When reviewing pre-qualified options, it is important to understand how the initial qualification study was conducted. Lab testing is conducted in a controlled environment and can vary slightly from real world applications. Product conditioning, handling time, and pack out environment are all crucial pieces of information in regards to testing. Some pre-qualified systems are designed for a specific temperature profile or shipping lane. Other systems are tested against a recognized temperature profile like the ISTA 7D or 7E. Compiling lane data can be a daunting task. It takes multiple shipments from multiple locations across a number of seasonal environments to accurately predict what temperature ranges a package might encounter during transit. This is where experience can be a big advantage.

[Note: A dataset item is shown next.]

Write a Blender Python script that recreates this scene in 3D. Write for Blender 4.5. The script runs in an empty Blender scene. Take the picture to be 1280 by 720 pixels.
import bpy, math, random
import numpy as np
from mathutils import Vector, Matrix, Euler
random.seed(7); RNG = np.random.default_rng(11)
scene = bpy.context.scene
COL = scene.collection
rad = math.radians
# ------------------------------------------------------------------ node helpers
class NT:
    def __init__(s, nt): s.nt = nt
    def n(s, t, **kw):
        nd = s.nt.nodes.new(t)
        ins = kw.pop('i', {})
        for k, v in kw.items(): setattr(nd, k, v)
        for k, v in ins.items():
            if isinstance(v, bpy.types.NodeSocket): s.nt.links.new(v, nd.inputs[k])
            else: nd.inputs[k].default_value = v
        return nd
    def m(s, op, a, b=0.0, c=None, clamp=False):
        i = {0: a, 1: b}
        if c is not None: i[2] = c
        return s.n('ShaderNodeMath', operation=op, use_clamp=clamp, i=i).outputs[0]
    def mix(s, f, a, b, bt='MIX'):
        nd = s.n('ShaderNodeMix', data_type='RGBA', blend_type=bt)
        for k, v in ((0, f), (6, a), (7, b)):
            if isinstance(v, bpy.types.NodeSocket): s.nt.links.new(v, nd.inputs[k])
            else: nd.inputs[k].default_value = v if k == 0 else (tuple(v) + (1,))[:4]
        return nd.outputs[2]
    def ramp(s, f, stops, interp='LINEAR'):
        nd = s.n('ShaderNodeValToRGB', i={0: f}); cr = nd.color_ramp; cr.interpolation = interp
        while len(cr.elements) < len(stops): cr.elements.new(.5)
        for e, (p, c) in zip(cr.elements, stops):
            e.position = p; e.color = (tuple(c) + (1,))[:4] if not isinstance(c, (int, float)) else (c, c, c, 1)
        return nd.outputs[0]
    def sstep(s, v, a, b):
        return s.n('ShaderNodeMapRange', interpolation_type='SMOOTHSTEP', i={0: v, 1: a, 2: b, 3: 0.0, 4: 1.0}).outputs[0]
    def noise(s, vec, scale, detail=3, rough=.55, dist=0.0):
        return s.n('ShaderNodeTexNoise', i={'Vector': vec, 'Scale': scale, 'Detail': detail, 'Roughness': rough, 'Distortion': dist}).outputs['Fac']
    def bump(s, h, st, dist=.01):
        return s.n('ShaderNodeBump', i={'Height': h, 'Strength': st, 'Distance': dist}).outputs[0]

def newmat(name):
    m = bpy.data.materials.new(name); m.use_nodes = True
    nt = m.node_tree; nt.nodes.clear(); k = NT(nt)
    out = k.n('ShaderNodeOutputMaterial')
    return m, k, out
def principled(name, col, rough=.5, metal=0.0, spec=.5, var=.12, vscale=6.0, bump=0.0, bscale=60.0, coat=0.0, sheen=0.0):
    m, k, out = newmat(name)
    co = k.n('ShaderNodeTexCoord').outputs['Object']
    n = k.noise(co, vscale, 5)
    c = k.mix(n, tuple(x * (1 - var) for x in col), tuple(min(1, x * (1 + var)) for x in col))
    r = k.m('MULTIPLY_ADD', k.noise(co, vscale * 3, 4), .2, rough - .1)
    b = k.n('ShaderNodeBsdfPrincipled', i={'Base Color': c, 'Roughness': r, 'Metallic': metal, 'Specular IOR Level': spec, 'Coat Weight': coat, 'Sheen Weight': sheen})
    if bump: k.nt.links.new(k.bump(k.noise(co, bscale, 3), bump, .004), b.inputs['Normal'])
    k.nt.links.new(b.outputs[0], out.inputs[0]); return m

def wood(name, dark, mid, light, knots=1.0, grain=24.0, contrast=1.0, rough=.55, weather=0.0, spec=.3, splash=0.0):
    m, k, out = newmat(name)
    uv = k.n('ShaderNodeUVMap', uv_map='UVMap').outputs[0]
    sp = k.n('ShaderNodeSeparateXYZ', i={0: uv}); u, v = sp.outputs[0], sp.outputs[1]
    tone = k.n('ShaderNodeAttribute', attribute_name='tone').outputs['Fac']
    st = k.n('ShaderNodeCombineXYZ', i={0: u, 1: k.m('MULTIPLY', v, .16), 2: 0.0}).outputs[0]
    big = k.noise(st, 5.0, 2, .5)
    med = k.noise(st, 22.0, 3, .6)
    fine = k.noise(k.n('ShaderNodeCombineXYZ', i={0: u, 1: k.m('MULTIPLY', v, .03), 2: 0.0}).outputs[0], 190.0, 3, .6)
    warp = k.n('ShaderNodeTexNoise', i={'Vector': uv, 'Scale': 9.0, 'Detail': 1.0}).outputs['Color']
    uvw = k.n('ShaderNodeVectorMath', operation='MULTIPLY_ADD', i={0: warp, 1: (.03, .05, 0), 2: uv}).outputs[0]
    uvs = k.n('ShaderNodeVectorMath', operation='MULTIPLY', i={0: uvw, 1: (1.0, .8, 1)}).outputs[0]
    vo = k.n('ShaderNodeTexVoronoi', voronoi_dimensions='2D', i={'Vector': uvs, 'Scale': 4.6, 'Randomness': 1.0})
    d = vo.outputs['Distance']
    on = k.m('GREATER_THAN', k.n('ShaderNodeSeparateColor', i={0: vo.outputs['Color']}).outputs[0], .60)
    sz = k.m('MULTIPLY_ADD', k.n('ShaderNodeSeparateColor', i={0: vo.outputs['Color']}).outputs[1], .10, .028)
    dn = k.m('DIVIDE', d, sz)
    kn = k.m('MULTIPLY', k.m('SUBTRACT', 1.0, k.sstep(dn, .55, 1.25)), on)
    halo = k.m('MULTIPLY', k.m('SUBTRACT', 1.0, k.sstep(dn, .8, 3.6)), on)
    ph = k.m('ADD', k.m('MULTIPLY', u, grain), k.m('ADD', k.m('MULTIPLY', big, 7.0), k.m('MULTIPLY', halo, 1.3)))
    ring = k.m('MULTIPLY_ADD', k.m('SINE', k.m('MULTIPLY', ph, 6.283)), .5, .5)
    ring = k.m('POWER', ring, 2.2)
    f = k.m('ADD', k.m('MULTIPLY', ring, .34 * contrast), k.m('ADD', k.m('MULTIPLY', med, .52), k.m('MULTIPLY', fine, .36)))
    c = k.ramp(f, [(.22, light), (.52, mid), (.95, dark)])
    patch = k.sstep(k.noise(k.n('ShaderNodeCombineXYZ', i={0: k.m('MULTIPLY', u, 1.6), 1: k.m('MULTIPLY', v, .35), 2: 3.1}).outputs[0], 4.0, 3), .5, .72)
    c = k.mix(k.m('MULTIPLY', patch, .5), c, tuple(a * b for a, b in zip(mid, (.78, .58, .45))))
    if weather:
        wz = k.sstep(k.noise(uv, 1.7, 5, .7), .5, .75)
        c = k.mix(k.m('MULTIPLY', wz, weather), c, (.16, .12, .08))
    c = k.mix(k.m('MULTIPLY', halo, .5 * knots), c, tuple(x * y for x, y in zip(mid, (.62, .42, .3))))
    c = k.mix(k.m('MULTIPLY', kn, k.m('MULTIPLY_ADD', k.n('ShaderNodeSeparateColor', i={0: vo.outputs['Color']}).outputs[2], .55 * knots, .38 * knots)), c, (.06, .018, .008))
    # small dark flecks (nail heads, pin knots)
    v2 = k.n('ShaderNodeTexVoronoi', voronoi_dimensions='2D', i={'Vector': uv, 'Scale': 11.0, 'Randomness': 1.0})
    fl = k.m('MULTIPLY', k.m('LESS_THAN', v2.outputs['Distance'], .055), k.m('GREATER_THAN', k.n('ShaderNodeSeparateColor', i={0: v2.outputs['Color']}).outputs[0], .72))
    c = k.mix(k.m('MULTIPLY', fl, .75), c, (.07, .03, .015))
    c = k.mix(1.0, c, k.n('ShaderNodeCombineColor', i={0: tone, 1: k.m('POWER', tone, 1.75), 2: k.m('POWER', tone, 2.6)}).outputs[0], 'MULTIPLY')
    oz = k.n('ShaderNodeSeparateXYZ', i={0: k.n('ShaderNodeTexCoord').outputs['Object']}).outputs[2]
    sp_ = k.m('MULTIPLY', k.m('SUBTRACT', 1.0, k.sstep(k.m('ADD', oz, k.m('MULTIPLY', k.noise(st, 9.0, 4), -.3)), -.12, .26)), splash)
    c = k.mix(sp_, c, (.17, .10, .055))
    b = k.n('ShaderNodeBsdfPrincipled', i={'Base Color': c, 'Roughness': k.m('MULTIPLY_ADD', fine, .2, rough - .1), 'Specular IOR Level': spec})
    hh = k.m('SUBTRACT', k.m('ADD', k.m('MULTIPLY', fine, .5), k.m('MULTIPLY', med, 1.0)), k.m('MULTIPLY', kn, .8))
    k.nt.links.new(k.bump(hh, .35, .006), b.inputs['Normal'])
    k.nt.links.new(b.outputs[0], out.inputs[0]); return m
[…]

Often times, 3PL’s partner with testing labs to provide technical resources to each other and share information to accurately predict these vital elements of temperature sensitive packaging.

Next let’s consider the risks associated with your product. High value products typically utilize packaging that greatly reduces the risk of spoilage. This can be achieved by using better insulating materials that are less susceptible to temperature fluctuations imposed by changes in external conditions. Materials like EPS, polyurethane, and vacuum insulated panels can be paired with different types of phase change materials (PCM’s) to achieve the desired results. Pre-qualified systems that exceed your transit time may be composed of similar materials, or may contain more PCM’s which can affect price and the size and weight of your packaging. Many 3PL’s use overnight carriers to ensure your products arrive in a timely manner. The accuracy of these services is extremely high, but weather, lost or stolen packages, and human error can disrupt this process occasionally. When evaluating your risk, it is important to compare expected transit times and how long your packaging is qualified for. One example: If you select a 24hour 2-8°C pre-qualified box, be sure to review the test data that exceeds 24 hours. Most pre-qualified systems should have a buffer built in to the qualification. This ensures “worst case” scenarios can be addressed in your risk management plan and proactive measures can be implemented as a part of that plan.

Finally, the million dollar question: What’s it going to cost? One reason pre-qualified options are an extremely popular choice is because they are ready to go “off the shelf”. Thermal packaging development and testing can be time consuming and costly. Pre-qualified systems have been through the trial and error stages and should have a pedigree of minimum and maximum payloads tested against hot and cold profiles. Transit time, shipper material, and amount/type of PCM’s all affect final price. Many people shy away from overnight shipments because of the associated cost of this service. Companies that ship large volumes of overnight packages typically see price breaks. The cost of additional PCM’s and high end insulation material needed to extend transit time out to 48, 72, and even 120 hours often times end up costing more than a smaller, overnight shipment. Pre-qualified shipping solutions can be an excellent alternative to custom cold chain packaging, but make sure you consider the items above when choosing the temperature sensitive solution that’s right for you.